GIVEN REQUEST:
Print the lines of the data, starting with the first, up to and including the line where "from math import sin, cos, pi, radians, sqrt" appears.

--- INPUT ---

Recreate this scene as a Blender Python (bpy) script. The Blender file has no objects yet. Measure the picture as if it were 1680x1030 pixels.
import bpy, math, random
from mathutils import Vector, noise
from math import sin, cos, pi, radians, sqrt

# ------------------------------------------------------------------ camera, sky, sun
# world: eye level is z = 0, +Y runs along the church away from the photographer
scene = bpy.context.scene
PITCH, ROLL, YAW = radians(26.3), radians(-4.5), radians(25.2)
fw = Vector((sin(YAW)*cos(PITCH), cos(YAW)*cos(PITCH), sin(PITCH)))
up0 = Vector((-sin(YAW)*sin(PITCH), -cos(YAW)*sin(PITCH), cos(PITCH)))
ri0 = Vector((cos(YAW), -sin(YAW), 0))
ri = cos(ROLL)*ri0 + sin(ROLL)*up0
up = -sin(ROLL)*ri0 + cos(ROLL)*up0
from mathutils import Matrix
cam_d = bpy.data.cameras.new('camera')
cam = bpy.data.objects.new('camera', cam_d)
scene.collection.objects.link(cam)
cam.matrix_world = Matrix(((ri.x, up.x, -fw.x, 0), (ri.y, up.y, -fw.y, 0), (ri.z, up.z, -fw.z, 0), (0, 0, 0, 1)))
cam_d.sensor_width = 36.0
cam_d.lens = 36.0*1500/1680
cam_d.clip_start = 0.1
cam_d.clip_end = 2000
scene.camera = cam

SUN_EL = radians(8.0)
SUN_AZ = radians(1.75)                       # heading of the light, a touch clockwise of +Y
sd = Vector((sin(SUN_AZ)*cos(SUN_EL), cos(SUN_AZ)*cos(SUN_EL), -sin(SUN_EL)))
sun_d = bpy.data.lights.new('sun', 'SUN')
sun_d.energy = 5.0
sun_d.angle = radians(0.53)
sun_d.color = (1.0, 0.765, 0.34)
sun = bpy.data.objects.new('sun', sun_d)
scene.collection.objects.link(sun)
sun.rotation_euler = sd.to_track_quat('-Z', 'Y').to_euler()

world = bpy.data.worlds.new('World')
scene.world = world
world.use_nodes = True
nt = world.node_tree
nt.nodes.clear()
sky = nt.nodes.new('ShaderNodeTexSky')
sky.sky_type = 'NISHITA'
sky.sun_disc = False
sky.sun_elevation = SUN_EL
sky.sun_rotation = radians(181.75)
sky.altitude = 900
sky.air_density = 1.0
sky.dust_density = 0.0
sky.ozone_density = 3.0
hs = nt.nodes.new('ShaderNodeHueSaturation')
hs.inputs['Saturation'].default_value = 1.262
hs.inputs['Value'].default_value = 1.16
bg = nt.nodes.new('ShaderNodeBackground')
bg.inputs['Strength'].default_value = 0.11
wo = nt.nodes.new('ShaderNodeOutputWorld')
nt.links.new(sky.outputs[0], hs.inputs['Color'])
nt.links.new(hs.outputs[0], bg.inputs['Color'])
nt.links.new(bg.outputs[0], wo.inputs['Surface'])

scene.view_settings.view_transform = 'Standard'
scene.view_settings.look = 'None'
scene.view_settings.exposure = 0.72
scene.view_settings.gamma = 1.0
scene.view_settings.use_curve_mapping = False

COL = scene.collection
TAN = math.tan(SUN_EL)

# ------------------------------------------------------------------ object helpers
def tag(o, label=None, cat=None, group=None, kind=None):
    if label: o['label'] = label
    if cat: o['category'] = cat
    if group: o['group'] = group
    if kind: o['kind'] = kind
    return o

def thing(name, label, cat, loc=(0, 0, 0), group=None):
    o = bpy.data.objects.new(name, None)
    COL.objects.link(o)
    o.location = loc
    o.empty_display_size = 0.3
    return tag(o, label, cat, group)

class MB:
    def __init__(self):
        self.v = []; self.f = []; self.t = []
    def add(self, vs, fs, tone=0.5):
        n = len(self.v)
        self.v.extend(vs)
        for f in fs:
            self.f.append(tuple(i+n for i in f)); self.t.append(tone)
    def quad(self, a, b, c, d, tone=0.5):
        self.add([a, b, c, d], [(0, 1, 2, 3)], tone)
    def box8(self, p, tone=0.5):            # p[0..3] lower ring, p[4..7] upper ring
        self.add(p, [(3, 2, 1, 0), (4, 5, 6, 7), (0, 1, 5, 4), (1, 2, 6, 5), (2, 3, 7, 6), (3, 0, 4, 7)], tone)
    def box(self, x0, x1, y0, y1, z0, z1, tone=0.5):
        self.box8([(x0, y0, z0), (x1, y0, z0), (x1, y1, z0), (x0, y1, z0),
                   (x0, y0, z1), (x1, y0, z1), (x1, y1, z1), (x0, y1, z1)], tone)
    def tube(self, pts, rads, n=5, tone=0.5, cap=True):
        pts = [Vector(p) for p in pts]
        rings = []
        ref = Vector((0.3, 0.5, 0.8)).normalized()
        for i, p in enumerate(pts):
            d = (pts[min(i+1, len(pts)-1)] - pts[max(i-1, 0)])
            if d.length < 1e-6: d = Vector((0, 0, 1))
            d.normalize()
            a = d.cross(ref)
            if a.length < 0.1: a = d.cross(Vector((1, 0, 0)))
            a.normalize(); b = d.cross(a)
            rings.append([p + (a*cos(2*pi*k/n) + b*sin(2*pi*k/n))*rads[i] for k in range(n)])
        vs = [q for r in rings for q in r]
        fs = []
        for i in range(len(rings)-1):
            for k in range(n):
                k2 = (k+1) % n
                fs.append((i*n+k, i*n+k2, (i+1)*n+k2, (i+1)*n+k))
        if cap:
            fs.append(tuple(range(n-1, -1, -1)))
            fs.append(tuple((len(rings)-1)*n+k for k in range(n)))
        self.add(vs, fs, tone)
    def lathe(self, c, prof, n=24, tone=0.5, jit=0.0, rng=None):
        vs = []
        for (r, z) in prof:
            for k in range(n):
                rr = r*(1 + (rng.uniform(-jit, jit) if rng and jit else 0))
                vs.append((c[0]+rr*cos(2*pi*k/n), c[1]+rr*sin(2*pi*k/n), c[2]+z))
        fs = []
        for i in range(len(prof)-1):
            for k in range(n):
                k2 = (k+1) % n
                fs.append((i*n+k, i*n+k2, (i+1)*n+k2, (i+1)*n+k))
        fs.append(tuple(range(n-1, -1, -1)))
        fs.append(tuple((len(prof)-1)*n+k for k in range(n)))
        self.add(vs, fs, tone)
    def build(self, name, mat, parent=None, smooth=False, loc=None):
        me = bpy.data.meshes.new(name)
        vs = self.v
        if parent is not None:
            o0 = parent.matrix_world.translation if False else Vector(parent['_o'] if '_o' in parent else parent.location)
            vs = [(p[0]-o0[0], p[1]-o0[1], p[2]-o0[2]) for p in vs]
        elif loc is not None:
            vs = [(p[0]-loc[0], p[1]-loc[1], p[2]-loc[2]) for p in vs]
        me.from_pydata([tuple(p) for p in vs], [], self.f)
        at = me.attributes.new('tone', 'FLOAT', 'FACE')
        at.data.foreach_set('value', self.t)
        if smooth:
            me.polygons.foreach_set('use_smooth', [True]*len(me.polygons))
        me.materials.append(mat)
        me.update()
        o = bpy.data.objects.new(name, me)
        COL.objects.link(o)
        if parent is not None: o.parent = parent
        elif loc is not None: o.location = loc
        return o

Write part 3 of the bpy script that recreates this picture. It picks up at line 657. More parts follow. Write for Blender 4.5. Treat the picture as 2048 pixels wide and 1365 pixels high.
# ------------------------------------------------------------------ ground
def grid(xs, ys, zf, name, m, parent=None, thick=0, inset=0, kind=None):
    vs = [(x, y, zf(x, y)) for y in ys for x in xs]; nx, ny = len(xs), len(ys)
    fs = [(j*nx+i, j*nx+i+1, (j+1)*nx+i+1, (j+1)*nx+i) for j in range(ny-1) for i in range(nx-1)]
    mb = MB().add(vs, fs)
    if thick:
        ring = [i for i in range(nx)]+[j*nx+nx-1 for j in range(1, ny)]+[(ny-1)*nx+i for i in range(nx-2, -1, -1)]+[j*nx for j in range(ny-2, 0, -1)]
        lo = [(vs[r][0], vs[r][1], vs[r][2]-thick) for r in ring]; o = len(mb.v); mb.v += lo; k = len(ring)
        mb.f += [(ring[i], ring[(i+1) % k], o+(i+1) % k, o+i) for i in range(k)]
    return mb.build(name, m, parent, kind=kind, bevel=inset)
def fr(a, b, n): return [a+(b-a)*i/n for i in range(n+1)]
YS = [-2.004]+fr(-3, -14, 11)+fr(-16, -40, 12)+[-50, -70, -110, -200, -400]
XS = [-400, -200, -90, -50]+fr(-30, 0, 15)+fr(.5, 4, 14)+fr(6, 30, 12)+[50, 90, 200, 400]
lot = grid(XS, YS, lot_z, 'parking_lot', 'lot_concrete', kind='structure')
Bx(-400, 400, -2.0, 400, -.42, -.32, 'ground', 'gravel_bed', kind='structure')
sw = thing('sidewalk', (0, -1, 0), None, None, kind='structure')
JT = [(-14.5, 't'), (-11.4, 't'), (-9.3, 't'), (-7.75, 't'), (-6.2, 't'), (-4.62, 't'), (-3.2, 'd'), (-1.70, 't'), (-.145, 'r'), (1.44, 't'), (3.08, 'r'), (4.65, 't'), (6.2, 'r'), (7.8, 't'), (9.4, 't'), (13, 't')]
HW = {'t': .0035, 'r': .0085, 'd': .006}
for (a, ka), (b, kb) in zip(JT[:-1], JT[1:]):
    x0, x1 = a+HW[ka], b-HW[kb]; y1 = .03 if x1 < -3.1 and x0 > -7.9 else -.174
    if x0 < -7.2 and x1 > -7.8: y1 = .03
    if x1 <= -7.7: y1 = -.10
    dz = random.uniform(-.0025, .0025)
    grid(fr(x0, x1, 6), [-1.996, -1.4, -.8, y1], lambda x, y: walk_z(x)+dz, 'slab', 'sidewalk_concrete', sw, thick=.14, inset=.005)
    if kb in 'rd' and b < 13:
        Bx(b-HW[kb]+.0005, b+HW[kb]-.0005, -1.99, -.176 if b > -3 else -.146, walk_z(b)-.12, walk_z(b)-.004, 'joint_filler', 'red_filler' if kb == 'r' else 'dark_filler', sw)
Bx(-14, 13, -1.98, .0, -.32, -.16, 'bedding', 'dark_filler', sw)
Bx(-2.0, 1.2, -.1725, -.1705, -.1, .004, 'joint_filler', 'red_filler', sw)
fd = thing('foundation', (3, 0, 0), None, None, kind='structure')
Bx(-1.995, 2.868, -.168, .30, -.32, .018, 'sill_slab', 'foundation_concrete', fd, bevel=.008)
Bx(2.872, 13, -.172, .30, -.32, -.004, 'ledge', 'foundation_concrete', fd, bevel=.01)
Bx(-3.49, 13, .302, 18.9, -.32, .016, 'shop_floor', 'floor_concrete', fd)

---

PROBLEM SOLUTION:
Recreate this scene as a Blender Python (bpy) script. The Blender file has no objects yet. Measure the picture as if it were 1680x1030 pixels.
import bpy, math, random
from mathutils import Vector, noise
from math import sin, cos, pi, radians, sqrt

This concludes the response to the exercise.